Though EDGE would seem to have a diligent board and a competent staff, an aura of general dissatisfaction with its accomplishments has settled over the Greater Memphis economic community. Neighbor states and adjacent jurisdictions seem to be having their way with business and industrial newcomers and getting first dibs on many of them. There is brewing controversy over whether EDGE or the Chamber of Commerce should take the lead in selling the Memphis area.

Sentiment is growing on the Memphis City Council favoring the re-establishment of an independent Industrial Development Board, precisely the kind of would-be recruitment vehicle that EDGE was designed to supercede.

As always, various citizens grumble over what they see as over-reliance on PILOT (payment in lieu of taxes) arrangements, which, these critics contend, dissipate the tax base of local government and starve necessary human services of the funds they need. And, even as the role of EDGE in the scheme of things is under question, local governments’ dissatisfaction with the lack of control and even the amount of input available to them has grown.

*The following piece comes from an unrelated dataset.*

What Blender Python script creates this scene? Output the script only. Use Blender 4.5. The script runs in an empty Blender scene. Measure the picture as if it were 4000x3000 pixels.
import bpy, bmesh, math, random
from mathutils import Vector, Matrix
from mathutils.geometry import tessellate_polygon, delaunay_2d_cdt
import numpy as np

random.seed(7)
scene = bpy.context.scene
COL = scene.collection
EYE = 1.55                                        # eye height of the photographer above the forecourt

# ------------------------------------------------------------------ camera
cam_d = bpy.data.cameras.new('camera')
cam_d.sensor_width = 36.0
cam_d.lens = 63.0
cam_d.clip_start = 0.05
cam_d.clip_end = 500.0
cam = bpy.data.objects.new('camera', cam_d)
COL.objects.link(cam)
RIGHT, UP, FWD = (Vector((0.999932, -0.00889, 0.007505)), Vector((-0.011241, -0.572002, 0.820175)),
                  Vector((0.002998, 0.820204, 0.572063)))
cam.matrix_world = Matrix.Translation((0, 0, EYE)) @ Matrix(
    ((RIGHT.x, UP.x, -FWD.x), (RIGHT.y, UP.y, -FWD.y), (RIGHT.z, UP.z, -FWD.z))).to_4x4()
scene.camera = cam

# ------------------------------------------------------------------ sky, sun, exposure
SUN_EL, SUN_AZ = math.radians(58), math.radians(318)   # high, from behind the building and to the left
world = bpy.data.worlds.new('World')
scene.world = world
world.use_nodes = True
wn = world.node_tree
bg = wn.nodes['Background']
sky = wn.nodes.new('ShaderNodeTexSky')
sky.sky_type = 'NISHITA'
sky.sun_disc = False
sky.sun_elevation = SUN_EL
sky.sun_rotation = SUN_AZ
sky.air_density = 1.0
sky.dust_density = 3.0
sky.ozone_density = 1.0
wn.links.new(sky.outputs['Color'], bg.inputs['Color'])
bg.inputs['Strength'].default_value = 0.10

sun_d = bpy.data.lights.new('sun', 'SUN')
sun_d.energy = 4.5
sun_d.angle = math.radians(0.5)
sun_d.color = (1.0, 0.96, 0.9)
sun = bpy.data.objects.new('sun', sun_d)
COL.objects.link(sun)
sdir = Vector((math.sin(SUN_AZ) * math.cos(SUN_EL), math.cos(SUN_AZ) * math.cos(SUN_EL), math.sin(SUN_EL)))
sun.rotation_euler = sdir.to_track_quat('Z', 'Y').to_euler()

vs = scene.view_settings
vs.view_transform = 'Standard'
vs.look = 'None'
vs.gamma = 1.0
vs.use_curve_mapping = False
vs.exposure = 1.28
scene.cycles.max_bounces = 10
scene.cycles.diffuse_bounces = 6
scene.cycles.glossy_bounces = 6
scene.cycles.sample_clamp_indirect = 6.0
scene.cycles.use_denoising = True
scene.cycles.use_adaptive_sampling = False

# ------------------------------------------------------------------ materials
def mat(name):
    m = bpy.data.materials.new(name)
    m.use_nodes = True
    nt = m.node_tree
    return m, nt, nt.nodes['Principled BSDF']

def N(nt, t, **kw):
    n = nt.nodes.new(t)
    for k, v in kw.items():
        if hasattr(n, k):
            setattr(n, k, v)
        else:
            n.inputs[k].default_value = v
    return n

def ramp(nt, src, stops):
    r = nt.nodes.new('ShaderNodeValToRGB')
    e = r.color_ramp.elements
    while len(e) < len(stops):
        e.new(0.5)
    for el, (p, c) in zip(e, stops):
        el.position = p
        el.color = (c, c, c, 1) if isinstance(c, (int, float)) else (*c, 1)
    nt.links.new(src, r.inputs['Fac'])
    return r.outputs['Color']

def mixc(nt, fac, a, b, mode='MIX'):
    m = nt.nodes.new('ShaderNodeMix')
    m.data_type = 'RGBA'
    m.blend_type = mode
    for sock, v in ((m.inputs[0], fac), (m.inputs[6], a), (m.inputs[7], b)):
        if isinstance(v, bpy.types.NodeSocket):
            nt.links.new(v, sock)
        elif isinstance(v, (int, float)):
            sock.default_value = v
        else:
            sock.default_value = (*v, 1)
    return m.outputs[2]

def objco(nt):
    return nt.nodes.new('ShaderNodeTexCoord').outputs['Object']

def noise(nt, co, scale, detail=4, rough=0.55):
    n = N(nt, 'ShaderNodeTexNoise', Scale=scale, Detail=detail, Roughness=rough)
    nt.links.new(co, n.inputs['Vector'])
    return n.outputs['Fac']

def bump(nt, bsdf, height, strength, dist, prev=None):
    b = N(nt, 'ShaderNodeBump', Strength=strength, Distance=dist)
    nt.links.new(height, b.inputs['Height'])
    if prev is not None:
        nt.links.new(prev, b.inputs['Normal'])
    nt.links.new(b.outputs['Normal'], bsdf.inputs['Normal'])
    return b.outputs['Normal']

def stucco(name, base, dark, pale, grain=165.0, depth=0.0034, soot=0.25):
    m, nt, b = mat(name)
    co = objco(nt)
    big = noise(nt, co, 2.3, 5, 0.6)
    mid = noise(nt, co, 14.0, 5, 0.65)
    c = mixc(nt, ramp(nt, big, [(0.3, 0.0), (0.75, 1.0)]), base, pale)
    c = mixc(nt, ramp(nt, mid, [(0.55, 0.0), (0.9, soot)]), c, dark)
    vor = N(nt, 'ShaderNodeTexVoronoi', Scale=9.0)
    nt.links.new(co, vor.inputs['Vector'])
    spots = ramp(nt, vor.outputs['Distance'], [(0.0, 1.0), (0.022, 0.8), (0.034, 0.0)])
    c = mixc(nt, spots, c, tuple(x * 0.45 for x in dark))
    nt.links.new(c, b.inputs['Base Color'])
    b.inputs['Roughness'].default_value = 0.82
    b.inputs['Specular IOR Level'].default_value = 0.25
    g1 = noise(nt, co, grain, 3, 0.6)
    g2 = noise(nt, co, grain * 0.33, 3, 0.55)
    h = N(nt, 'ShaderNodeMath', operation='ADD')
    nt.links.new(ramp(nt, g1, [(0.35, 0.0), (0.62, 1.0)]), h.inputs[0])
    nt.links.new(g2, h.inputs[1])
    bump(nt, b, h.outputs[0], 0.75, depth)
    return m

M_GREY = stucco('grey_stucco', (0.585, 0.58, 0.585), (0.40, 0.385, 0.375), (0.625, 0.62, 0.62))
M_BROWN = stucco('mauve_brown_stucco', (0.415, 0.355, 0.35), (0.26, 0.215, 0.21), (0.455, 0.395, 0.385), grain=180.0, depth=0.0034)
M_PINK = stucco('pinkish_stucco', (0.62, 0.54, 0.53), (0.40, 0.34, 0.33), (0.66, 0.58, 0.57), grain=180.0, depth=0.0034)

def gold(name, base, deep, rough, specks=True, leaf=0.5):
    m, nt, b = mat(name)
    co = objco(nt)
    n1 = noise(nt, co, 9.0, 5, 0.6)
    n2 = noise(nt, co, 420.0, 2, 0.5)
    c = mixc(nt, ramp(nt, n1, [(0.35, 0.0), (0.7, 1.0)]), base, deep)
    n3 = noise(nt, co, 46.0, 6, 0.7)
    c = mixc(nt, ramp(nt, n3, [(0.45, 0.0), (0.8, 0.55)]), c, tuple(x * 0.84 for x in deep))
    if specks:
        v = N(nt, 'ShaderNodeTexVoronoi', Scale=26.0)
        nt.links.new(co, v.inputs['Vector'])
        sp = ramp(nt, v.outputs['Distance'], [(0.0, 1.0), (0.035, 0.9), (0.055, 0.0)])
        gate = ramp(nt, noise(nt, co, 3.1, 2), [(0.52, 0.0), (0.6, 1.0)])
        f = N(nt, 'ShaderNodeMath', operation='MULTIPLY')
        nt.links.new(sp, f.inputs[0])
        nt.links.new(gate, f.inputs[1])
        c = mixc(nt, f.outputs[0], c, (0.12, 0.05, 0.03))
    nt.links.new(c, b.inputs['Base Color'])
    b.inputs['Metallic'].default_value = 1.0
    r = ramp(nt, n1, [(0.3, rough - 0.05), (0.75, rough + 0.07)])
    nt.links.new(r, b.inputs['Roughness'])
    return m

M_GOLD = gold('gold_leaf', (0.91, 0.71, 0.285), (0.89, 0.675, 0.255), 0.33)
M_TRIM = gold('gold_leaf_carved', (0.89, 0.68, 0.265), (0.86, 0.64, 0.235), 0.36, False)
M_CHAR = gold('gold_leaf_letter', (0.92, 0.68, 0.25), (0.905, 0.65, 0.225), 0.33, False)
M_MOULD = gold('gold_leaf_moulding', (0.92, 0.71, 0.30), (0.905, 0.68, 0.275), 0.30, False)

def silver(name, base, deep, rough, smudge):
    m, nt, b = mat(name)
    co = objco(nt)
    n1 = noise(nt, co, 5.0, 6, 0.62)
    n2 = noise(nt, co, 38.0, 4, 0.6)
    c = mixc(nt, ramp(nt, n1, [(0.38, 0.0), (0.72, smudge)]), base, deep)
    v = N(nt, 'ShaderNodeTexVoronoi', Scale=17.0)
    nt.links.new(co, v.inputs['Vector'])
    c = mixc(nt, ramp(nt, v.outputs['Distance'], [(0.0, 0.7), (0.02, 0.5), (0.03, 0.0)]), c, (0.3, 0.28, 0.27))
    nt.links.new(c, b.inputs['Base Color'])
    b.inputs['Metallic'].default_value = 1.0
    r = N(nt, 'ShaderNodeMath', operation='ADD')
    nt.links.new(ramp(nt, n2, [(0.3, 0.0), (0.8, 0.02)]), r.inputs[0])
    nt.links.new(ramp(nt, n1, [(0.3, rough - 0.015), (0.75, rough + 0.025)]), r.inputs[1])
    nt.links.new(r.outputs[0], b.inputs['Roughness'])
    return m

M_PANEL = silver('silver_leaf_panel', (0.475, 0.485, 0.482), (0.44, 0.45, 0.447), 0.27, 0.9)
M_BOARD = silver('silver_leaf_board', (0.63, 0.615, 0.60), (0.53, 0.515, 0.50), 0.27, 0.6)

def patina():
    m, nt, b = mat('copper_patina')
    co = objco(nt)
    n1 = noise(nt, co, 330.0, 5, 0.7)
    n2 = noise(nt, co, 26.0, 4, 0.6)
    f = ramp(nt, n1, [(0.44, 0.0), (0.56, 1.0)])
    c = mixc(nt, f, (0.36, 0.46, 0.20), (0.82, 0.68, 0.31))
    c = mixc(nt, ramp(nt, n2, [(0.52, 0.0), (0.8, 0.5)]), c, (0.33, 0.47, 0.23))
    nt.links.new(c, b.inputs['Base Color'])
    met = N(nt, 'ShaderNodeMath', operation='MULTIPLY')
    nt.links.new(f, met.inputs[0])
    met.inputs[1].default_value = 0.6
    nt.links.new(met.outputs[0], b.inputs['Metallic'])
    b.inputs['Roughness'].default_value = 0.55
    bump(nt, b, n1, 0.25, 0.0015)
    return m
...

As a case in point, the Shelby County Commission has considered of late various means of amending the lines of authority within the board, increasing the number and voting power within it of members from the commission and the city council, whose involvement has been more or less of the token variety. Most recently, a resolution to strip the overall oversight of the EDGE staff from the mayors of Memphis and Shelby County or to moderate their exclusivity, assigning significant oversight to the board, including matters of hiring and firing, was introduced. Though it was not acted upon before the commissioners elected four years ago had to yield to a newly elected commission, the proposal may surface again in some form.

Meanwhile, outgoing commission chair Heidi Shafer performed what can only be regarded as a public service by appointing the aforementioned task force to look into possible changes in the status of EDGE (or presumably a successor body). For the record, that task force consists of four returning members of the county commission — Willie Brooks, Van Turner, Reginald Milton, and Eddie Jones — and six inviduals of unquestioned capability in matters relating to the local economy — Ron Belz, Jack Sammons, Cary Vaughn, Calvin Anderson, Al Bright, Les Binkley, and Carolyn Hardy.

At their first meeting, the task force members resolved to consult extensively with other interested parties and to undertake the researches that will hopefully underpin necessary change. We wish them luck.